Un dilema entre seguridad y derechos
El mandatario destacó que su competencia no le permite llevar a Abrego de vuelta a EE.UU., y además, descartó la posibilidad de liberarlo desde el Centro de Confinamiento del Terrorismo (CECOT), donde se encuentra recluido. «No me gusta mucho liberar a terroristas en nuestro país», afirmó rotundamente. Su firme postura fue evidente cuando añadió: «¿Quieren que volvamos a ser la capital mundial del asesinato? Eso no va a pasar».
En medio de este tenso diálogo, Pam Bondi, fiscal general estadounidense, sugirió que si El Salvador decidiera liberar a Abrego, estarían dispuestos a ofrecer un avión para su regreso. Pero aquí está el truco: el proceso depende totalmente de El Salvador y todo el papeleo adicional necesario sería cosa suya.
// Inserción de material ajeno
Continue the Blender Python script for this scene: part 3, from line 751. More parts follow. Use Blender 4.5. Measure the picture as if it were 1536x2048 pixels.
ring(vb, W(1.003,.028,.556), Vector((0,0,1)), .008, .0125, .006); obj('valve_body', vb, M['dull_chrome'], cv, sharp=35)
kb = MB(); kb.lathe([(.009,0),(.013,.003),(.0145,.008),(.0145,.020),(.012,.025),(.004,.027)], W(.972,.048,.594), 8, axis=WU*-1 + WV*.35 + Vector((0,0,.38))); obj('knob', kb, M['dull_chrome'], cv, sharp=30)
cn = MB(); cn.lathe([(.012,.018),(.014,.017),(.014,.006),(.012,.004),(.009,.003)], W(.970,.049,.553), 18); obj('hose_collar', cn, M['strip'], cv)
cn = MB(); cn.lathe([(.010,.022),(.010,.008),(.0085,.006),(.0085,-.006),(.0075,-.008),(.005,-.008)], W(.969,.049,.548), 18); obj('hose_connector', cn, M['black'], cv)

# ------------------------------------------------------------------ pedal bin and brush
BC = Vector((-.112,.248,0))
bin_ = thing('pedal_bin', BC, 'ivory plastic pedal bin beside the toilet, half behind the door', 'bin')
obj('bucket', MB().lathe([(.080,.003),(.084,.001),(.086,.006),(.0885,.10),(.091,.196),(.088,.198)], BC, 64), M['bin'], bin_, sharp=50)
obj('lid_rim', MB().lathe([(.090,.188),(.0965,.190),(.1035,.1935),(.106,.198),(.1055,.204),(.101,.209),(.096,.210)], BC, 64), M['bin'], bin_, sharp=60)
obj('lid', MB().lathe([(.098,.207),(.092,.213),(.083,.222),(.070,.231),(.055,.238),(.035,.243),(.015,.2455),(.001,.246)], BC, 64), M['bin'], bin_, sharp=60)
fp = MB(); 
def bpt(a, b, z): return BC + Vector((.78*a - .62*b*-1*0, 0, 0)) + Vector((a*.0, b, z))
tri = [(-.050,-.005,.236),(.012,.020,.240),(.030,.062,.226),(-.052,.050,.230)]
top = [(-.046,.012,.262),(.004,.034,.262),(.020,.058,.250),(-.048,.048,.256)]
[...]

A pesar del reclamo del gobierno estadounidense sobre la supuesta vinculación de Abrego con la Mara Salvatrucha (MS-13), sus defensores insisten en su inocencia. Es importante recordar que fue deportado en marzo pasado, a pesar de tener un estatus temporal de protección concedido por un juez tras huir debido a la violencia pandillera.
A medida que se desarrolla esta situación compleja y cargada emocionalmente, organizaciones civiles han expresado sus preocupaciones sobre las legalidades y garantías detrás de estas deportaciones. La historia sigue abierta y nos recuerda cómo los destinos humanos pueden verse atrapados entre decisiones administrativas y políticas internacionales.